The Strike at Shayol Ghul

The short story titled The Strike at Shayol Ghul (found here: http://www.lobring.com/books/shayol.php) was written in 1996, around when A Crown of Swords was released. It fills in a gap in the backstory that many fans were clamoring for (why did only men attack the Bore in the War of Power?), and is presented as an in-story historical document.

The tainting of Saidin and its eventual cleansing are just about the most major events in the Wheel of Time, with world-spanning consequences. The Strike at Shayol Ghul doesn't give anything away regarding the cleansing, and while it adds detail, it doesn't tell us a lot we didn't already know. So the short story doesn't seem necessary, it's just a bit of fun to share with fans as suggested in the author's note.

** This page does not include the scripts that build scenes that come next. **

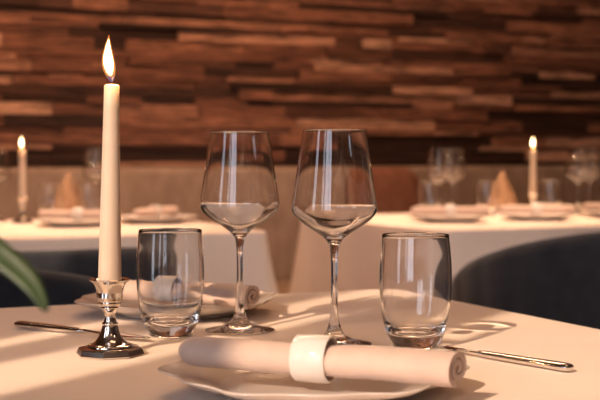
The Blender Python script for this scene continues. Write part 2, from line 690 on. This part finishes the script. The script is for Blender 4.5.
# ------------------------------------------------------------------ glasses
WG = [(0, 0), (.033, 0), (.0382, .0010), (.0386, .0018), (.036, .0026), (.028, .0042), (.018, .0068), (.0105, .0115), (.0063, .020), (.0043, .033),
      (.0035, .055), (.0034, .080), (.0040, .095), (.0058, .1035), (.0095, .109), (.0175, .1155), (.0285, .1225), (.0370, .1290), (.0418, .1345),
      (.0440, .1395), (.0437, .1445), (.0422, .155), (.0390, .176), (.0357, .199), (.0329, .2185), (.0323, .2208), (.0319, .2212)]
WI = [(.0314, .2208), (.0319, .2185), (.0348, .199), (.0381, .176), (.0413, .155), (.0428, .1445), (.0430, .1398), (.0407, .1352), (.0358, .1302), (.0270, .1240),
      (.0160, .1178), (.0075, .1135), (0, .1125)]


def make_wine_glass():
    t = thing('wine_glass')
    bm = bmesh.new()
    lathe(bm, spline(WG, 4) + spline(WI, 4), 72)
    o = link('glass_body', bm, M['glass'], t)
    return t


TO = [(0, .0015), (.018, .0012), (.0215, 0), (.0235, .0008), (.0262, .006), (.0292, .0125), (.0318, .022), (.0345, .036), (.0364, .053), (.0370, .068),
      (.0365, .086), (.0352, .102), (.0341, .1135), (.0337, .1147)]
TI = [(.0330, .1140), (.0337, .102), (.0349, .086), (.0353, .068), (.0347, .053), (.0327, .037), (.0290, .0245), (.0235, .0175), (.015, .0142), (0, .0130)]


def make_tumbler():
    t = thing('water_tumbler')
    bm = bmesh.new()
    lathe(bm, spline(TO, 4) + spline(TI, 4), 72)
    link('glass_body', bm, M['glass'], t)
    return t


# ------------------------------------------------------------------ plates, napkins, rings
def wob(ph, r, z):
    k = max(0.0, min(1.0, (r - .088) / .04))
    k = k * k * (3 - 2 * k)
    return .97 * r * (1 + k * (.032 * math.cos(6 * ph + .6) + .024 * math.cos(12 * ph + 1.2) - .034))


def make_plate():
    bm = bmesh.new()
    pr = spline([(0, .0030), (.07, .0030)], 3) + spline([(.0715, .0004), (.0735, 0), (.0755, .0008), (.078, .0040), (.09, .0072), (.108, .0122), (.121, .0165), (.1275, .0200),
                 (.1302, .0214), (.1299, .0224), (.1282, .0221), (.121, .0190), (.108, .0160), (.092, .0116), (.084, .0084), (.080, .0068), (.074, .0062), (.05, .0060)], 3) + [(0, .0060)]
    lathe(bm, [(r, z * .88) for r, z in pr], 144, wob)
    return link('dinner_plate', bm, M['porcelain'])


def make_napkin(L=.236):
    """Rolled napkin lying along local X, resting on its underside at z=0."""
    R = .0142
    turns = 2.0
    K = 88
    cl = []
    for i in range(K + 1):
        f = i / K
        r = R * (.20 + .80 * f) - .0016
        a = -PI / 2 - .2 - turns * 2 * PI * (1 - f)
        cl.append((r * math.cos(a) * 1.08, r * math.sin(a) * .95))
    th = .0019
    outer, inner = [], []
    for i, (x, y) in enumerate(cl):
        xa, ya = cl[max(i - 1, 0)]
        xb, yb = cl[min(i + 1, K)]
        d = math.hypot(xb - xa, yb - ya)
        nx, ny = -(yb - ya) / d, (xb - xa) / d
        g = th * min(1, (K - i) / 3 + .35)
        outer.append((x + nx * g, y + ny * g))
        inner.append((x - nx * g, y - ny * g))
    loop2 = outer + inner[::-1]
    secs = []
    n = 44
    for k in range(n + 1):
        f = k / n
        x = -L / 2 + L * f
        s = 1.0 - .10 * math.exp(-((x - .004) / .02) ** 2) + .10 * f
        # softly closed fold at the far-left end
        e = max(0.0, 1 - (x + L / 2) / .014)
        s *= math.sqrt(max(1 - e * e * .80, .05))
        sag = .0006 * math.sin(9 * f + 1)
        sec = []
        for (cy, cz) in loop2:
            jit = .0005 * noise.noise(Vector((x * 60, cy * 200, cz * 200)))
            y = cy * s * 1.2
            xx = x + (.16 * y if f > .6 else 0) * ((f - .6) / .4 if f > .6 else 0)
            sec.append(Vector((xx, y, R + cz * s + sag + jit)))
        secs.append(sec)
    bm = bmesh.new()
    LL = sweep(bm, secs, True, False)
    for end in (LL[0], LL[-1]):          # the rolled edge itself, layer by layer
        m_ = len(end)
        for i in range(K):
            bm.faces.new((end[i], end[i + 1], end[m_ - 2 - i], end[m_ - 1 - i]))
    return link('rolled_napkin', bm, M['napkin'], None, True, 50)


def make_ring():
    bm = bmesh.new()
    ro, ri, hw = .0190, .0166, .0145
    prof = [(ri, -hw + .0006), (ri + .0008, -hw), (ro - .0008, -hw), (ro, -hw + .0012), (ro + .0003, 0), (ro, hw - .0012), (ro - .0008, hw), (ri + .0008, hw), (ri, hw - .0006)]
    lathe(bm, prof + [prof[0]], 72)
    bmesh.ops.remove_doubles(bm, verts=bm.verts, dist=1e-6)
    bmesh.ops.rotate(bm, verts=bm.verts, cent=(0, 0, 0), matrix=Matrix.Rotation(PI / 2, 3, 'Y'))
    return link('napkin_ring', bm, M['porcelain'], None, True, 50)


# ------------------------------------------------------------------ cutlery
def make_knife(L=.205, handle=.105):
    """Along local X from the handle end at x=0; lies on z=0."""
    t = thing('table_knife')

    def bar(stations, name, zc):
        bm = bmesh.new()
        secs = []
        for (x, wd, hh) in stations:
            secs.append([Vector((x, wd * math.cos(2 * PI * k / 14), zc + hh * math.sin(2 * PI * k / 14))) for k in range(14)])
        sweep(bm, secs)
        return link(name, bm, M['steel'], t)
    hs = spline([(0, .002, .0012), (.0015, .0058, .0030), (.006, .0075, .0038), (.03, .0072, .0037), (.07, .0060, .0033), (handle - .006, .0048, .0030), (handle, .0030, .0026)], 4)
    bar(hs, 'handle', .004)
    bs = spline([(handle - .001, .0028, .0024), (handle + .012, .0026, .0018), (handle + .025, .0055, .0011), (handle + .05, .0085, .0009), (L - .02, .0090, .0008), (L - .006, .0062, .0007), (L, .0010, .0005)], 4)
    bar(bs, 'blade', .004)
    return t


# ------------------------------------------------------------------ candles
def make_candlestick():
    t = thing('candlestick')
    # eight-sided foot
    bm = bmesh.new()
    secs = []
    for (r, z) in [(.0330, 0), (.0338, .0010), (.0316, .0060), (.0302, .0069), (.027, .0074), (.0225, .0078)]:
        secs.append([Vector((r * math.cos(2 * PI * (k + .5) / 8 + .33), r * math.sin(2 * PI * (k + .5) / 8 + .33), z)) for k in range(8)])
    sweep(bm, secs)
    link('foot', bm, M['silver'], t, True, 25)
    bm = bmesh.new()
    pr = spline([(.0228, .0079), (.0222, .0092), (.0180, .0108), (.0140, .0136), (.0110, .0180), (.0088, .0235), (.0076, .0280)], 4) + \
        spline([(.0070, .0284), (.0078, .0296), (.0078, .0306), (.0066, .0318)], 3) + spline([(.0062, .0322), (.0055, .0360), (.0058, .0405), (.0078, .0445)], 4) + \
        spline([(.0082, .0449), (.0086, .0458), (.0082, .0466)], 3)
    lathe(bm, [(0, .0078)] + pr + [(0, .0466)], 64)
    link('stem', bm, M['silver'], t, True, 50)
    bm = bmesh.new()
    pr = spline([(.0078, .0467), (.0102, .0482), (.0110, .0502), (.0108, .0516)], 3) + spline([(.0116, .0522), (.0120, .0560), (.0130, .0615), (.0143, .0665), (.0166, .0705), (.0198, .0727), (.0204, .0734), (.0200, .0740)], 4) + \
        spline([(.0185, .0738), (.0155, .0725), (.0136, .0705), (.0130, .067), (.0128, .056)], 4)
    lathe(bm, [(0, .0467)] + pr + [(0, .055)], 64)
    link('candle_cup', bm, M['silver'], t, True, 50)
    return t


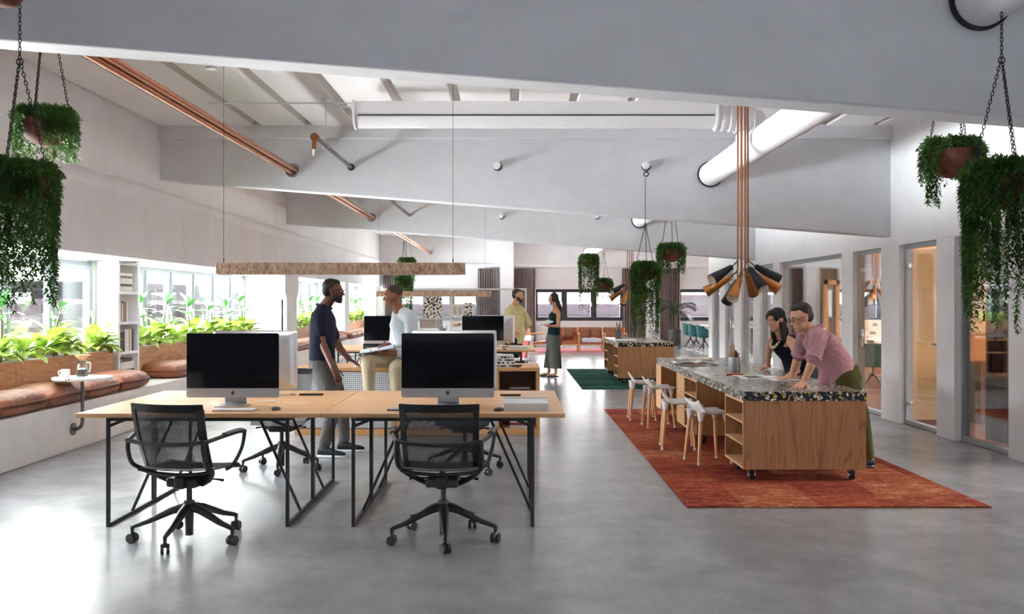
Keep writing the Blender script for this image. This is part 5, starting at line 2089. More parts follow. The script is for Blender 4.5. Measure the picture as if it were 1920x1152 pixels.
def teal_chair(label, x, y, rz):
    t = thing('teal_chair', label, 'chair', (x, y, 0), rz, 'teal shell chairs')
    # shell opens towards +x
    b = MB()

    def fn(u, v):
        a = PI * (.28 + 1.44 * u)
        k = .80 + .2 * v ** .6
        hgt = .46 + v * (.36 - .20 * (1 - math.sin(PI * u)) ** 1.0)
        return (V((.235 * k * math.cos(a), .255 * k * math.sin(a), hgt)), V((-math.cos(a), -math.sin(a), 0)))
    b.slab(fn, 20, 8, .012)
    b.build('shell', m['teal'], t, smooth=70)
    b = MB()
    b.lathe([(.001, .425), (.12, .43), (.195, .46), (.20, .475), (.001, .465)], 24)
    b.build('seat', m['teal'], t, smooth=60)
    for k in range(4):
        a = PI / 4 + k * PI / 2
        lg = MB().tube([(.02 * math.cos(a), .02 * math.sin(a), .32), (.1 * math.cos(a), .1 * math.sin(a), .24), (.27 * math.cos(a), .27 * math.sin(a), .05)], [.014, .012, .009], 8).build('leg', m['black'], t, smooth=60)
        MB().ell((.27 * math.cos(a), .27 * math.sin(a), .028), (.024, .024, .028), 12, 8).build('glide', m['chrome'], lg, smooth=60)
    MB().cyl((0, 0, .29), (0, 0, .43), .02, n=12).build('post', m['black'], t, smooth=60)
    return t


tc0 = teal_chair('teal shell chair farthest along the white table, by the palm', 5.47, 29.1, 0)
dup(tc0, (5.45, 28.1, 0), .1, 'teal shell chair in the middle of the three at the white table')
dup(tc0, (5.50, 27.1, 0), -.1, 'teal shell chair at the white table, nearest the glazed wall')
dup(tc0, (5.72, 15.0, 0), 1.2, 'teal shell chair inside the glazed meeting room')
t = thing('meeting_table', 'white topped table beside the row of three teal chairs', 'table', (6.35, 28.1, 0))
MB().box(-.5, .5, -1.6, 1.6, .715, .74).build('table_top', m['white'], t, smooth=0, bevel=.003)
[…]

Some of the fun is in how the source of the information is given to us: a reliable and trustworthy narrator is giving us his best interpretation of some seemingly reliable, but fragmented sources. Footnotes and a bit of barbed commentary remind us that there is little certainty about events that transpired so long ago. Ironically, this means that the mad voice of Lews Therin may be the best source of information the heroes ever find. He can be trusted at least as far as Moridin, right?

The story also ratchets up tensions about male-female channeler relations, at a time when Rand has just started up his Black Tower. The Strike describes how hardening relations between the sexes led to the fatal tainting of Saidin, and how everything might have gone so much better if they had only worked together. Back in the main sequence of books, we watch the gender lines harden as wedges are driven between Rand ans the Aes Sedai.

I'll note that around this time, RAFO responses became de rigueur. Jordan clearly preferred to be cautious about what he revealed ahead of time. This short story provides an example of how that approach may have allowed a bit more control over reader expectations. Of course, then the internet really took off, and trashed the idea of control altogether.

Final note: The Big White Book version matches the language in the short story much better than I recalled. The short story's narrator makes it a little less dry than the Big White Book, which has several additional paragraphs of detail, but feels more like dusty 'fact'. Amazing how those tiny snippets of narrator POV change my perception of the subject matter. The short story ends with the narrator's commentary on how these events shaped the world, while the Big White Book cuts off before that, with a dangling tease line for the next chapter. If you're going to read either of these, read the other as well, and see if you notice a difference.

Writing Lessons: Flashbacks are not just info-dumps. They can be used to create tension and expectations, highlight themes, and add dimension to your world. Every word you write or word you say is an opportunity to set ideas in the reader's mind. Be conscious of what your goals are with ancillary stories, interviews and other non-sequence story-related material. Beware the info-dump.